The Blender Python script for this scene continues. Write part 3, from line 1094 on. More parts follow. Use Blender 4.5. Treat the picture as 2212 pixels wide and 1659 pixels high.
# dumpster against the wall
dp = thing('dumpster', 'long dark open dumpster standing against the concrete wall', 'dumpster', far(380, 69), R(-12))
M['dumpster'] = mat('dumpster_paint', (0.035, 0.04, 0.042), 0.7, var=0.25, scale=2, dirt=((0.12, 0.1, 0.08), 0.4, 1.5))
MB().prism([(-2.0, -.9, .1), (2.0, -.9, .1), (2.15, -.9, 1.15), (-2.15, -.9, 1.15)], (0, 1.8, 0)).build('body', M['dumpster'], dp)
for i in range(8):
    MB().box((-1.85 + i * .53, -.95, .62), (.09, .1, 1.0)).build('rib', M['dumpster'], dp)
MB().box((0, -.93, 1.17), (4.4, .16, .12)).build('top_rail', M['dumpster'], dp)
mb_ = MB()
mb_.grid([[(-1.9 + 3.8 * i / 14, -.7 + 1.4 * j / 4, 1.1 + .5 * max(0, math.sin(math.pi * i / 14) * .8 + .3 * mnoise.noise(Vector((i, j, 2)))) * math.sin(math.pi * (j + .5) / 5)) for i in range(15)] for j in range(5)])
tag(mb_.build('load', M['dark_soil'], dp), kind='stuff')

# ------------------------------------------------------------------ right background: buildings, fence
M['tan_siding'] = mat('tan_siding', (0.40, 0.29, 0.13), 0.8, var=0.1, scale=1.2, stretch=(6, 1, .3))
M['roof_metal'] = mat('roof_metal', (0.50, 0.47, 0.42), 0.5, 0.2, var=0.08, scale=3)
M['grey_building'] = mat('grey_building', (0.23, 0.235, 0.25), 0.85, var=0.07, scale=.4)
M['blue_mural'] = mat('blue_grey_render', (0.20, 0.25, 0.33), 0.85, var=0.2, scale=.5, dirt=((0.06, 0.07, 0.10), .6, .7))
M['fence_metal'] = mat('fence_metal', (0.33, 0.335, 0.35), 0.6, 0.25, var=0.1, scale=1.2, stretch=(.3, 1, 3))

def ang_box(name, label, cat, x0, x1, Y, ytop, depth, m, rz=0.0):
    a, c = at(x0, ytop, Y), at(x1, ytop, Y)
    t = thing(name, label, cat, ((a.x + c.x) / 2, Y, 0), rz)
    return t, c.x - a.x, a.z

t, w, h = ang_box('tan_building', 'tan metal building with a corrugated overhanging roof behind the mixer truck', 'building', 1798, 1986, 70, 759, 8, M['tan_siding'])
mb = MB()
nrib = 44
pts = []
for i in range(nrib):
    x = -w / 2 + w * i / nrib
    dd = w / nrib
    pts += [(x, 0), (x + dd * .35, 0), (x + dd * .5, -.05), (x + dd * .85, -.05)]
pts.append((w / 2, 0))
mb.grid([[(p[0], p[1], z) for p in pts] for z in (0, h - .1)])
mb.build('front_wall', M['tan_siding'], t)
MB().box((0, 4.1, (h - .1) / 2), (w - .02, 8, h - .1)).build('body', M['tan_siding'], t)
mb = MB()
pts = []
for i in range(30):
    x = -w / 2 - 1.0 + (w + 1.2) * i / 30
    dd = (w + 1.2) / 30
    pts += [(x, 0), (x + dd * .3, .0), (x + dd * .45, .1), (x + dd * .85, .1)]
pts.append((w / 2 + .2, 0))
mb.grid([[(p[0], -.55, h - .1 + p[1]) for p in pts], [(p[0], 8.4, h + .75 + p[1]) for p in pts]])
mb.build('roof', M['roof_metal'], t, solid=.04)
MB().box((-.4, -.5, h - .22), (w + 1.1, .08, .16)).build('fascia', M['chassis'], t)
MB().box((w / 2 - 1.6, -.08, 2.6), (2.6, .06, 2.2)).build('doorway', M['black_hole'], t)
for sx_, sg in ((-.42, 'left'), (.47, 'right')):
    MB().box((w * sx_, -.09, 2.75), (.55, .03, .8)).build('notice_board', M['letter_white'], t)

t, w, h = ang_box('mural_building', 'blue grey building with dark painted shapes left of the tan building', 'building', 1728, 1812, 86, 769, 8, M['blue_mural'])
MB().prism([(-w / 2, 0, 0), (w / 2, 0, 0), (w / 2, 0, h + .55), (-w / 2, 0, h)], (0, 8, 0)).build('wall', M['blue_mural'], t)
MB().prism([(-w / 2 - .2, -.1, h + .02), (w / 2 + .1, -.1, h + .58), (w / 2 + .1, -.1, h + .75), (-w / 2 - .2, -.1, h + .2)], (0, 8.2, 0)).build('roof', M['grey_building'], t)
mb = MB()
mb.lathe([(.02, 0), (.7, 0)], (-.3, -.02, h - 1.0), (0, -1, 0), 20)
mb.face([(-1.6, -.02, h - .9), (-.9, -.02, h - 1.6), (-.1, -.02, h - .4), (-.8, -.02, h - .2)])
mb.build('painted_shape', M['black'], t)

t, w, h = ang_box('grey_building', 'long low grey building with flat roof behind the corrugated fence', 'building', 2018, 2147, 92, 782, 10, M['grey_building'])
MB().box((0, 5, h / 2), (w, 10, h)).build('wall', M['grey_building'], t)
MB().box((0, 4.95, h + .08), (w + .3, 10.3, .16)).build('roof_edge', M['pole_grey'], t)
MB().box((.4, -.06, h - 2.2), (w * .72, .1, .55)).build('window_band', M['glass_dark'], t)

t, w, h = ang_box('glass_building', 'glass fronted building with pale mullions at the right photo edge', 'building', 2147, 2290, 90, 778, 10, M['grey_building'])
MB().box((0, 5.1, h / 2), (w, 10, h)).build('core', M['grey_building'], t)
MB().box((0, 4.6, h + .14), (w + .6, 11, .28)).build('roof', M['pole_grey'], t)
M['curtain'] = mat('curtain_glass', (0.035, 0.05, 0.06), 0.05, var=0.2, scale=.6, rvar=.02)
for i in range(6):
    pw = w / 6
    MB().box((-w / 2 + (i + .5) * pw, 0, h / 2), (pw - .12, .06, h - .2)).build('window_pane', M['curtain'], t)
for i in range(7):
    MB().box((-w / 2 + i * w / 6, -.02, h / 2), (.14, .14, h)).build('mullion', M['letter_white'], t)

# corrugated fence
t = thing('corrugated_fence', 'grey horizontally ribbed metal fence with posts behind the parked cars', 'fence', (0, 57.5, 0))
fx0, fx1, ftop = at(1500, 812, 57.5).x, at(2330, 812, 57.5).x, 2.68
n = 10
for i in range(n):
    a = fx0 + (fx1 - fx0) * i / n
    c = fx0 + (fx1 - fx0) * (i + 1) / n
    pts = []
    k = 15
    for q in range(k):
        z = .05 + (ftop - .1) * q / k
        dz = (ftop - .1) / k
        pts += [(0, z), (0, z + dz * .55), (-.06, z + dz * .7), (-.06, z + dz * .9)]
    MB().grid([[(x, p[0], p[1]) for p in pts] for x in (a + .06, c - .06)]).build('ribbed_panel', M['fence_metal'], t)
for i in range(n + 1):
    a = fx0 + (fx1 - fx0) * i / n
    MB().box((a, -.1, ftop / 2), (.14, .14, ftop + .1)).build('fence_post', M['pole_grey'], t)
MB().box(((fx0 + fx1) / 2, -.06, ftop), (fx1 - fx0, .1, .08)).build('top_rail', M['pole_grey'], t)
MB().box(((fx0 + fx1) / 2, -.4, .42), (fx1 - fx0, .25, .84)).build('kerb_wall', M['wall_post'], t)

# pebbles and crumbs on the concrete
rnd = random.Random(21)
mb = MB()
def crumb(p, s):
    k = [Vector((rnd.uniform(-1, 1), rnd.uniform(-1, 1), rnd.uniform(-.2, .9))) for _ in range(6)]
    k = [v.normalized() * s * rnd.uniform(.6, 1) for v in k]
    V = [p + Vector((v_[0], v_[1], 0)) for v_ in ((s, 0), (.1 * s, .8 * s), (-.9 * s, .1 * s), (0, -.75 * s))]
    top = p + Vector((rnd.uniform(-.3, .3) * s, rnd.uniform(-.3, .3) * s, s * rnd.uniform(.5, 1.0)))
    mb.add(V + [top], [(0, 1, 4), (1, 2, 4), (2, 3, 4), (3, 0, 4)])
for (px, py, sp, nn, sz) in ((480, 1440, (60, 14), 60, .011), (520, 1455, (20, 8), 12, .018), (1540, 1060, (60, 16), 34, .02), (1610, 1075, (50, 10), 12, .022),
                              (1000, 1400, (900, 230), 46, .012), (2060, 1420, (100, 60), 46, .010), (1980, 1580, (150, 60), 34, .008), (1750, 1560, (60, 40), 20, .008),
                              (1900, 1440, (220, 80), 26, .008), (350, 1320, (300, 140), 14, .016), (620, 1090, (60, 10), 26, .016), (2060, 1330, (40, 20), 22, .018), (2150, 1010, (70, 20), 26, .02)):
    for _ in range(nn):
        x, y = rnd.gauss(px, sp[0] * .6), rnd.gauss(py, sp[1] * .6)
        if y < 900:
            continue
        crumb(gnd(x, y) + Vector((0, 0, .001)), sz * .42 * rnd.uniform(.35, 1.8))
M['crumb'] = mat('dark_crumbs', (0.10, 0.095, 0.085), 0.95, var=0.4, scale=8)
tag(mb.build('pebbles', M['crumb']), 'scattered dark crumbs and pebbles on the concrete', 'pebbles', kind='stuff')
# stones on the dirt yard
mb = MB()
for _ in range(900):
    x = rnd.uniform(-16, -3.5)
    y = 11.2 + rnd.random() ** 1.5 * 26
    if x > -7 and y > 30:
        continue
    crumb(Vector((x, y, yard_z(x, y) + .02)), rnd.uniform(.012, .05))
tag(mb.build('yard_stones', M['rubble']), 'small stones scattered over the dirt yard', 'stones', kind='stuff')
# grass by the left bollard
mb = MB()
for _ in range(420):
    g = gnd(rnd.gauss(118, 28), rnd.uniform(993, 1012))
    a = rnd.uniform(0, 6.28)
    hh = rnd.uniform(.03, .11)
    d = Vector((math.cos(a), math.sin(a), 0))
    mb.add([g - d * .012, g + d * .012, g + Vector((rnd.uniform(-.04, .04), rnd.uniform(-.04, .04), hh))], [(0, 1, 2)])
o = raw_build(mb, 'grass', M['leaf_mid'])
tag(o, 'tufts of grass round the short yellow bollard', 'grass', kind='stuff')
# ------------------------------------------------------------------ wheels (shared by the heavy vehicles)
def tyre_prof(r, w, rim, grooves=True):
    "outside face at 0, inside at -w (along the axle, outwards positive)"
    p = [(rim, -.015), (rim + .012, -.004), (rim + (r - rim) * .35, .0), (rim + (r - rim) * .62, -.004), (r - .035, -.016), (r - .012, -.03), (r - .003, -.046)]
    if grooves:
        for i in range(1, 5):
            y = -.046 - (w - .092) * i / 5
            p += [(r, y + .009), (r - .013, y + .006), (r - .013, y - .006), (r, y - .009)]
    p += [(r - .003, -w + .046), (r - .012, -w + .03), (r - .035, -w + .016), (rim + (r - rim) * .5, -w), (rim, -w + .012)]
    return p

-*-

| TASK INSTRUCTIONS |
Using the material above, quote the first line and each line after it, stopping at and including the line that holds "tag(mb_.build('load', M['dark_soil'], dp), kind='stuff')".

| CORRECT OUTPUT |
The Blender Python script for this scene continues. Write part 3, from line 1094 on. More parts follow. Use Blender 4.5. Treat the picture as 2212 pixels wide and 1659 pixels high.
# dumpster against the wall
dp = thing('dumpster', 'long dark open dumpster standing against the concrete wall', 'dumpster', far(380, 69), R(-12))
M['dumpster'] = mat('dumpster_paint', (0.035, 0.04, 0.042), 0.7, var=0.25, scale=2, dirt=((0.12, 0.1, 0.08), 0.4, 1.5))
MB().prism([(-2.0, -.9, .1), (2.0, -.9, .1), (2.15, -.9, 1.15), (-2.15, -.9, 1.15)], (0, 1.8, 0)).build('body', M['dumpster'], dp)
for i in range(8):
    MB().box((-1.85 + i * .53, -.95, .62), (.09, .1, 1.0)).build('rib', M['dumpster'], dp)
MB().box((0, -.93, 1.17), (4.4, .16, .12)).build('top_rail', M['dumpster'], dp)
mb_ = MB()
mb_.grid([[(-1.9 + 3.8 * i / 14, -.7 + 1.4 * j / 4, 1.1 + .5 * max(0, math.sin(math.pi * i / 14) * .8 + .3 * mnoise.noise(Vector((i, j, 2)))) * math.sin(math.pi * (j + .5) / 5)) for i in range(15)] for j in range(5)])
tag(mb_.build('load', M['dark_soil'], dp), kind='stuff')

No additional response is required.